The slabs were super-tricky waves. The right was beautiful, but it didn’t have a really great entry. I got two and could tell it was heavy. There were definitely some waves I saw where I said to myself, “Oh, if I just move a little deeper and get in front of the cliff a little more, I’m going to get one of those.” I kept trying to inch myself over, working myself up to it, but then the wind came on.

The left slab had a rad entry to it. Once the tide was high enough, there was this almost stationary wave of whitewash that you could use to take off from if you got to the bottom of it. I ended up getting some really fun waves, but it was definitely harder than it looked. I was nervous out there by myself. It was eerie. The water was brown, and I was kind of pushed up against these crazy-looking cliffs, and there was no one else out. When it’s cold and murky and you’re alone, the creep factor goes way up. 

The mindset is different than when you’re out at 10-foot Pipe and there’re tons of other people all trying to get the gnarliest wave.

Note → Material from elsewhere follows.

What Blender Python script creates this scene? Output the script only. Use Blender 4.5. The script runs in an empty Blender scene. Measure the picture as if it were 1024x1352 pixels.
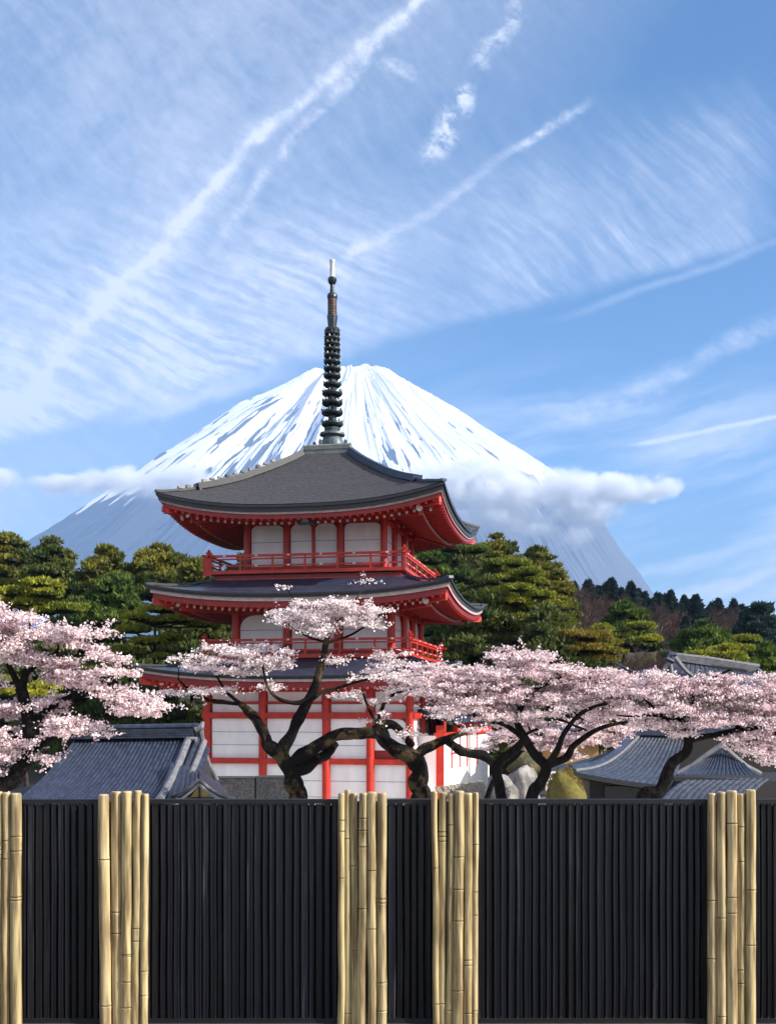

In those moments, you’re not even thinking about how scary the wave or the setup is. You’re more focused on the competition of being in the spot to get it. Whereas when I’m out by myself, like I was at the slabs, you think, “Okay, I can not go on this wave. I’ll have another chance.” And then when you get that chance, if you’re a little too deep, you can say, “Well, I’ll go on the next one from a little wider out.” I think if you had a boat down there and could spend some time and pick your spots, you’d get some pretty amazing waves at the slabs. I’m sure the local boogie boarders already do. 

The challenge of it all was pretty intriguing for me, just being out at a totally new wave, trying to figure out how the wave works and how I can ride it and get a tube—all from scratch. I’d get a barrel and it was like I’d found something new. Then the process of that just keeps going, trying to get a little deeper or go on a wave that’s a little bigger. It was fun to push myself in a different environment, to have that kind of mindset.

A few days in, the swell started to taper off, so we drove back up to Wanaka and Chris took us into the mountains. It’s interesting because, similar to surfing those slabs, the mountains scare me. It’s in that same realm, where I maybe don’t understand a lot about it and it makes me nervous, but that’s what makes it fun. I like that feeling, along with the physical effort of pushing nonstop for six to seven hours at a time. I really enjoy pushing my body like that, figuring out how far you can go—and then doing it all again the next day. 

We were completely following Chris’ lead. I’ve done a bunch of camping and I’ve done a bunch of sailing, obviously, but Chris has so much knowledge about both the technical aspects and the area. He’s a wizard in the mountains, and it was great to be able to pick his brain about everything. He made good, calculated decisions on the glacier and got us past one sketchy section. We made it across and found these glacial pools and a waterfall, which was pretty surreal and special, then we camped for the night below the glacier. For me, it was about learning and experiencing it. We didn’t do anything too crazy up there, but it was fun camping and hiking in the cold, pushing yourself physically, relying on yourself. 

We saw another swell on the charts, and I was like, “Let me get back to that little slab.” We drove down again and had about an hour before the wind turned on. So we literally came down from the glacier, got in the car, and went straight out surfing. That was the beauty of the trip: continual movement, one thing to the next, through very different environments, from climbing a mountain to surfing empty slabs. It was a cool feeling to have that freedom and be able to pivot in totally different directions. New Zealand is probably one of the most incredible places in the world to be able to do that. It’s a mesmerizing place.